Colombo wasn’t the only person Jacobson tapped to help scale his operation. Jacobson brought on Don Hart, a trucking magnate, who in turn introduced Jacobson to Andrew Glomb, a convicted cocaine trafficker, who distributed stolen tickets to his old criminal network. Among other winners were psychics, strip-club operators, and random people selected from parties or just handed a winning ticket on the street or at Mardi Gras parades. Jacobson’s empire grew exponentially, and at its peak, almost every single big prize, cars, cash jackpots, trips, was claimed by a winner with a hand in the scam. Regular customers never had a chance.
What brought it down was one of those random tips to the FBI. In 2000, someone called and said that “Uncle Jerry” was running a scam rigging McDonald’s Monopoly. Special Agent Richard Dent, based out of Jacksonville, Florida, opened “Operation Final Answer” and started connecting dots. He quickly noticed geographic patterns like clusters of winners from the same towns, almost all with links to Jacobson’s lake house in South Carolina. McDonald’s agreed to conduct a new Monopoly promotion under FBI surveillance, allowing agents to track winners, intercept phone calls, and even send a team to pose as a McDonald’s film crew making a commercial. One of the most surreal moments of the sting involved agents filming Rhode Island man Michael Hoover, a cook coached into claiming a million-dollar prize. On camera, a nervous Hoover told a preposterous story about a lost People magazine falling into the ocean, and his buying another copy that magically contained the winning piece. The agents watching from behind the lens knew that they were recording a lie in real time.

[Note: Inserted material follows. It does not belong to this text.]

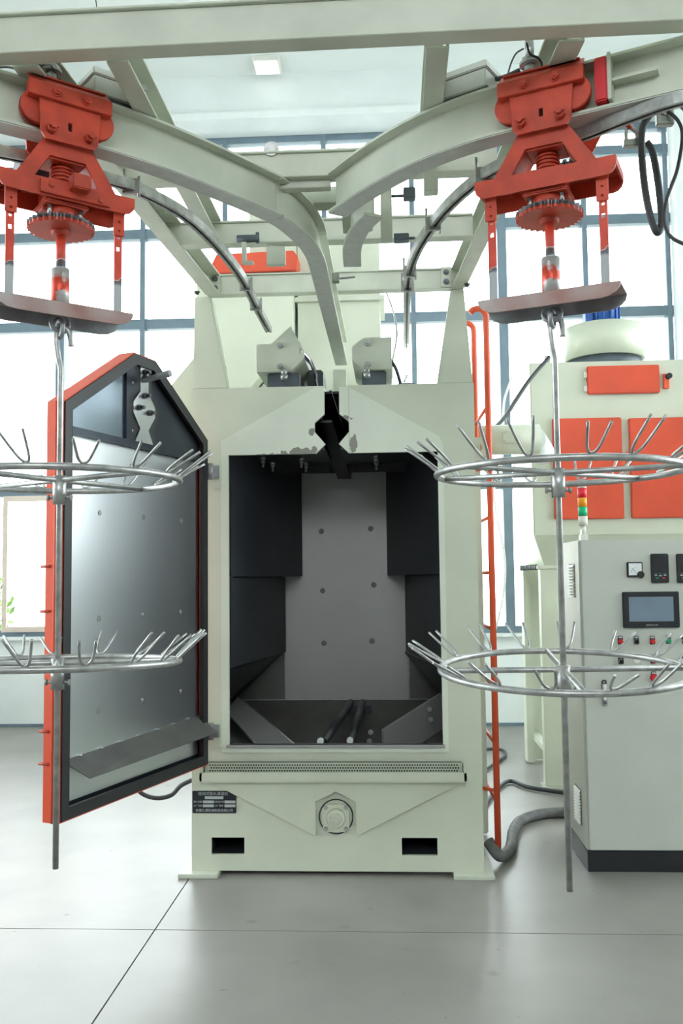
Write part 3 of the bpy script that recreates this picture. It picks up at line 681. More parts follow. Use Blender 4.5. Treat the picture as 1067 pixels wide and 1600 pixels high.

In August of 2001, the FBI raided the national network and Jacobson was arrested at his home in Georgia. A total of more than 50 people were eventually convicted in the scam altogether. Jacobson himself admitted to stealing at least 60 winning pieces, worth more than $24 million in prizes. He received a shockingly light sentence of just 37 months in prison for the largest-ever theft from a McDonald’s promotion. His network of recruiters received sentences ranging from probation to short prison stints.
The trial’s timing meant that the story never registered with the public. Jury selection started September 10, 2001, and within a day, 9/11 swept every news cycle. The McDonald’s fraud, was effectively placed in a deep freezer. McDonald’s – keen to limit reputational damage, spent $10 million on a promotional giveaway to save face and quietly severed ties with Simon Marketing.

With the game’s relaunch in 2025, McDonald’s Monopoly will be equipped with technological protections using its app, property tracking and verification systems to prevent another “Uncle Jerry” from emerging to secretly stack winners. For all the pretty advertisements and shiny prize boards, it’s easy to forget Monopoly’s history was once both extremely weird and very, very seedy. It was a tale of mobsters and middlemen, swindlers and civilians drawn into the orbit of a former cop who pocketed game pieces in airport bathrooms and constructed a pyramid of counterfeit millionaires. Now, as McDonald’s invites us to peel again, it’s hard not to wonder if the real jackpot was always the story hiding behind the fries.